CS: You’ve previously stated a preference for “starting anew each session” rather than working back into an existing piece across multiple sessions, however you’ve recently had an impulse to reexamine work from the last eight years using the current planetary energy as motivation.  Tell me a little about your “retrospecting” process and why you think it is currently calling to you.  Might you go so far as to directly alter the original pieces as part of the exploration, or is this more of a conceptual discovery? 

 

RA: I am currently looking back and re-viewing, re-examining and most importantly re-valuing my drawings, paintings and collage from the past 8 years — which happens to be the length of time I’ve been in my current studio.  In 2014 my son was four and I had newfound energy and time to create in a brand-new space.  It was the beginning of a period during which I produced four solo exhibits. 

 

This urge to revalue my work has forced me to slow down and take stock of what I’ve made; a process of organizing, documenting, and cataloging drawings, collage and paintings.
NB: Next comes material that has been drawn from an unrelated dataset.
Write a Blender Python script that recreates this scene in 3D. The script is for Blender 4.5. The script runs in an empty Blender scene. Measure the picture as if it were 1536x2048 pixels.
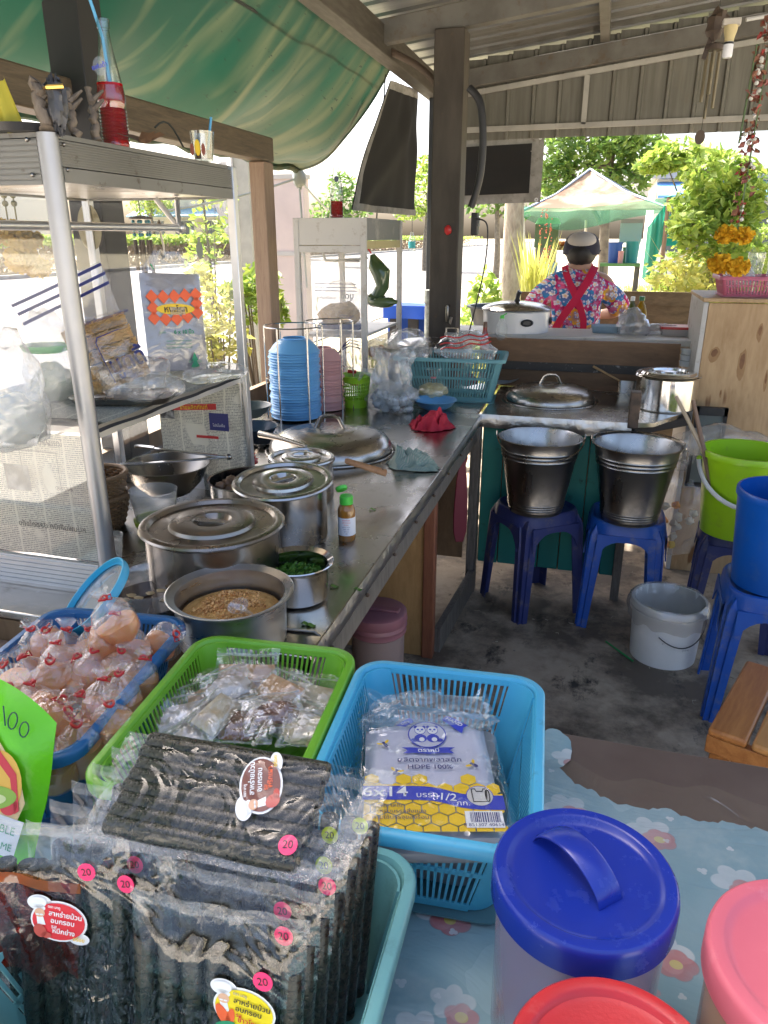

This body of work comprises mostly sketches and studies for finished pieces over the last 8 years.  Some of it is cataloging it and putting it to bed, but I’m also mining the past.  Through this I am finding a lot of beauty that I had skipped over in haste as I created the next thing.  I am finding meaningful threads through the work that I hadn’t noticed before and feel myself moving away from “starting anew each session” as I enter the studio.  I feel this is the beginning of a new commitment to my work and myself and hope that I may discover some of my previous studies, and themes that emerge, are the seeds for new work. 

 

I hope to learn patience, how to slow down my creative practice to be more deliberate with what I want to say.  I see that there are patterns and threads throughout my last eight years of work; what I want is to be more intentional without losing all my spontaneity.  Usually, I paint in one direction without stopping to look back.  The idea for the show comes at the end.  I want to be more focused on one thing.  I want to set an intention before I work. 

 

 

I greatly appreciate Aylward’s alchemical process of integrating of her different bodies of work and her obsession with finding balance, with working through an idea / exhausting a concept through series.  I’ll close this interview with perhaps the greatest signature an artist can have — handmade tools.  Aylward and I talked a lot about breaking free from convention, especially how often we as artists are erroneously told that certain tools are the “right ones” or only ones for the job if we want to be “professional” artists.  Perhaps my favorite items in her studio were these pine brushes she makes.  They are rough yet elegant, exactly the sort of balance of opposites that drives Aylward in her work. 

 

 

 

 

 

Aylward’s handmade pine needle brushes.